If we fail to keep His commandments perfectly (and we will), it is sin, and we know that all our sins are forgiven.  We are not concerned or troubled regarding salvation.  We know it is not a matter of salvation.  It is a matter of showing forth love in the marriage relationship we have entered into with Christ.

So there is a huge distinction between the two, but there are a number of so-called believers that will accuse the elect of God of engaging in a “works gospel” because, for example, it is the Sunday Sabbath, and we do not want to work or play, but we want to keep the focus on spiritual things.  They say, “Oh, you are under a works gospel, and trying to get saved by keeping the Law.”  That is a false charge.  Often this accusation is made by people who are more “antinomian,” which is Greek for “against the law.”  They are free spirits, so to speak.  They are independent spirits and do their own thing.  They want to be the determiners of the Gospel rather than letting God be the determiner of His Gospel and His Word.  They just want to do as they please.  They find a couple of words that they misunderstand, and they think they are upholding “grace,” but they completely misunderstand, and they are just developing their own kind of gospel, and trying to be holier than God, because God says in Ephesians 2:8:

For by grace are ye saved through faith; and that not of yourselves: it is the gift of God:

We are not justified by the works of the Law.  We are saved by grace through faith, and that faith is not your work.  It is the gift of God, the faith of Christ.  It is the pure Gospel of grace, and God gets all the glory.  It is not the works of man in any way. 

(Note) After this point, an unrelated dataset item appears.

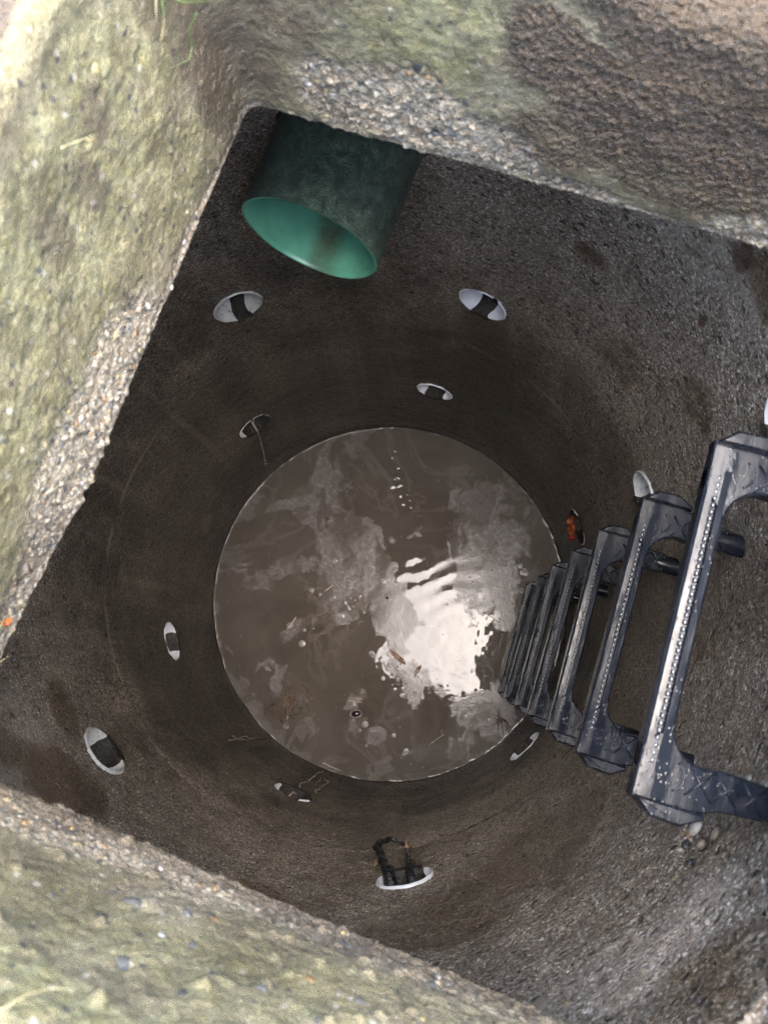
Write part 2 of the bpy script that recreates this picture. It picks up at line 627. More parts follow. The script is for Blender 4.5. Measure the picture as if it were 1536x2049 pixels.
# ------------------------------------------------------------------ ground
def rounded_rect(o, rc, ns, nc):
    """points round the opening, grown outward by o; ns samples per side (4), nc per corner"""
    s0, s1, t0, t1 = S0 - o, S1 + o, T0 - o, T1 + o
    rc = max(rc + o, 0.001)
    pts = []
    sides = [((s0 + rc, t1), (s1 - rc, t1), (s1 - rc, t1 - rc), 90),
             ((s1, t1 - rc), (s1, t0 + rc), (s1 - rc, t0 + rc), 0),
             ((s1 - rc, t0), (s0 + rc, t0), (s0 + rc, t0 + rc), -90),
             ((s0, t0 + rc), (s0, t1 - rc), (s0 + rc, t1 - rc), 180)]
    for k, (a, b, c, a0) in enumerate(sides):
        u = np.linspace(0, 1, ns[k])
        pts.append(np.stack([a[0] + (b[0] - a[0]) * u, a[1] + (b[1] - a[1]) * u], 1))
        w = np.radians(a0 - 90 * (np.arange(1, nc + 1) / (nc + 1)))
        pts.append(np.stack([c[0] + rc * np.cos(w), c[1] + rc * np.sin(w)], 1))
    P = np.concatenate(pts)
    return np.stack([P[:, 0] * NX - P[:, 1] * NY, P[:, 0] * NY + P[:, 1] * NX], 1)


rows = []
for o in (0.150, 0.20, 0.26, 0.34, 0.45, 0.6, 0.9, 1.5, 3, 7, 18, 60, 300):
    p = rounded_rect(o, 0.05, (30, 30, 30, 30), 6)
    z = 2.235 + 0.012 * vnoise(np.concatenate([p * 6, np.zeros((len(p), 1))], 1), 5) * (1 if o < 20 else 0)
    rows.append(np.concatenate([p, z[:, None]], 1))
G = np.stack(rows)
ground = link(bpy.data.objects.new("ground", mesh_np("ground", G.reshape(-1, 3), grid_faces(G.shape[0], G.shape[1], True), M['ground'])))
ground["kind"] = "structure"

# grass on the ground round the collar
gb = MB()
rg = random.Random(3)
for k in range(5200):
    o = 0.155 + abs(rg.gauss(0, 0.30))
    ring = rounded_rect(o, 0.05, (60, 60, 60, 60), 12)
    x, y = ring[rg.randrange(len(ring))]
    x += rg.uniform(-.01, .01)
    y += rg.uniform(-.01, .01)
    a = rg.uniform(0, 6.28)
    h = rg.uniform(.03, .085)
    lean = rg.uniform(0.2, 0.9) * h
    w = rg.uniform(.001, .0022)
    dx, dy = math.cos(a), math.sin(a)
    # keep the blades from leaning over the opening
    b0 = (x - dy * w, y + dx * w, 2.228)
    b1 = (x + dy * w, y - dx * w, 2.228)
    m0 = (x + dx * lean * .35 - dy * w * .8, y + dy * lean * .35 + dx * w * .8, 2.23 + h * .6)
    m1 = (x + dx * lean * .35 + dy * w * .8, y + dy * lean * .35 - dx * w * .8, 2.23 + h * .6)
    gb.add([b0, b1, m1, m0, (x + dx * lean, y + dy * lean, 2.23 + h)], [(0, 1, 2, 3), (3, 2, 4)])
grass = gb.build("grass", M['grass'])
grass["kind"] = "stuff"
grass["label"] = "short green grass growing round the concrete collar"

# ------------------------------------------------------------------ water
def gauss2(X, Y, cx, cy, sx, sy=None, a=0.0):
    sy = sy or sx
    ca, sa = math.cos(rad(a)), math.sin(rad(a))
    u, v = (X - cx) * ca + (Y - cy) * sa, -(X - cx) * sa + (Y - cy) * ca
    return np.exp(-(u / sx) ** 2 - (v / sy) ** 2)


nr, na = 250, 1150
rr = np.concatenate([np.linspace(0.004, R - 0.012, nr), R - 0.012 + 0.0125 * np.sin(np.linspace(0, math.pi / 2, 9)[1:])])
th = np.linspace(0, 2 * math.pi, na, endpoint=False)
X = rr[:, None] * np.cos(th)
Y = rr[:, None] * np.sin(th)
P0 = np.stack([X, Y, np.zeros_like(X)], -1)
# slow sloshing ripples, stronger towards the sky's mirror image
Z = 0.00022 * fbm(P0 * 14, 3, 3)
lx, ly = X - 0.21, Y + 0.04
ph = (Y * 0.96 - X * 0.25) / 0.060 * 2 * math.pi + 2.6 * vnoise(P0 * 9, 9)
Z += 0.00034 * np.sin(ph) * (gauss2(X, Y, 0.20, 0.05, 0.17, 0.12, -10))
ph2 = (Y * 0.9 + X * 0.2) / 0.030 * 2 * math.pi + 2.5 * vnoise(P0 * 16, 19)
Z += 0.00190 * np.sin(ph2) * np.maximum(gauss2(X, Y, 0.03, 0.505, 0.045, 0.022), np.maximum(gauss2(X, Y, 0.03, 0.43, 0.026, 0.05), gauss2(X, Y, 0.075, 0.345, 0.045, 0.028))) * (0.4 + 0.9 * sstep(-.2, .5, vnoise(P0 * 60, 29)))
Z += 0.00016 * fbm(P0 * 34, 2, 23) * (gauss2(X, Y, 0.24, -0.15, 0.30))
# meniscus climbing the wall
edge = np.clip((rr - (R - 0.010)) / 0.0105, 0, 1)[:, None]
men = 0.0066 * (0.35 + 0.8 * vnoise(np.stack([np.cos(th) * 9, np.sin(th) * 9, 0 * th], -1), 41) + 0.5 * vnoise(np.stack([np.cos(th) * 40, np.sin(th) * 40, 0 * th], -1), 43))
Z += np.clip(men, 0.0006, 1)[None, :] * (1 - np.sqrt(np.clip(1 - edge ** 2, 0, 1)))
# scum film: torn swirling sheets
W1 = np.stack([fbm(P0 * 5 + 7.3, 4, 51), fbm(P0 * 5 + 1.9, 4, 61), 0 * X], -1)
f = fbm((P0 + 0.07 * W1) * 6.0, 5, 71, 0.55)
f2 = fbm((P0 + 0.05 * W1) * np.array([26, 15, 1.0]), 4, 81)
reg = np.zeros_like(X)
for cx, cy, sx, sy, a, k in [(-0.25, 0.33, 0.15, 0.10, 50, .9), (-0.13, 0.14, 0.14, 0.16, 0, 1.15), (-0.33, 0.11, 0.14, 0.06, 15, .9), (-0.46, 0.07, 0.09, 0.07, 0, .9),
                             (-0.30, -0.09, 0.14, 0.035, 30, .8), (-0.41, -0.24, 0.05, 0.10, 20, .85), (0.32, 0.16, 0.20, 0.17, 0, 1.0), (0.42, 0.0, 0.12, 0.2, 0, .8),
                             (0.24, 0.38, 0.14, 0.08, 30, .55), (0.06, -0.27, 0.07, 0.10, 20, .95), (-0.10, -0.40, 0.06, 0.10, 0, .9), (-0.03, -0.46, 0.08, 0.05, 0, .9),
                             (0.31, -0.38, 0.13, 0.08, 0, .85), (0.25, -0.49, 0.07, 0.05, 40, .9), (0.05, 0.02, 0.08, 0.05, 0, .5), (-0.17, 0.0, 0.10, 0.05, 0, .8),
                             (0.22, -0.2, 0.30, 0.26, 0, .35), (0.045, -0.10, 0.055, 0.13, 5, 1.05)]:
    reg = np.maximum(reg, k * gauss2(X, Y, cx, cy, sx, sy, a))
f3 = fbm((P0 + 0.035 * W1 + 0.02 * f[..., None]) * 21.0, 4, 75, 0.6)
film = sstep(0.27, 0.36, reg * 0.62 + 0.26 * f + 0.15 * f3)
film *= 0.35 + 0.65 * sstep(-0.45, 0.25, f2 + 0.5 * f3)
film = np.maximum(film, 0.55 * sstep(0.50, 0.60, f + 0.45 * f3))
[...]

Then it says in Ephesians 2:10:

For we are his workmanship, created in Christ Jesus unto good works, which God hath before ordained that we should walk in them.

Look up the word “walk.”  What is that talking about?  It is about walking in His commandments and statutes, and walking in the truth.  The truth is the Law.  The truth is the commandments.  You see, there is a proper order of things.  First, God saves us, and salvation is of the Lord.  He gets all the glory, and it is not of man’s works.  Then after we are saved, God has ordained that we are created in Christ Jesus unto good works, to perform the doing of His commandments with our new-found ability in our new resurrected soul and the Spirit of God indwelling us.  Then God will work in our lives to will and to do of His good pleasure.

And what is God’s good pleasure?  It is the things He has said.  It is to do His commandments.  As we do so, we will be responding to His everlasting love, as He first loved us.  And He first saved us, and then our response is obedience out of love.  It has nothing to do with getting saved.  It has nothing to do with a works gospel because a works gospel has to do with salvation.  But it is just living the Christian life.  It is a sorrowful thing that so many have no understanding of how to do that.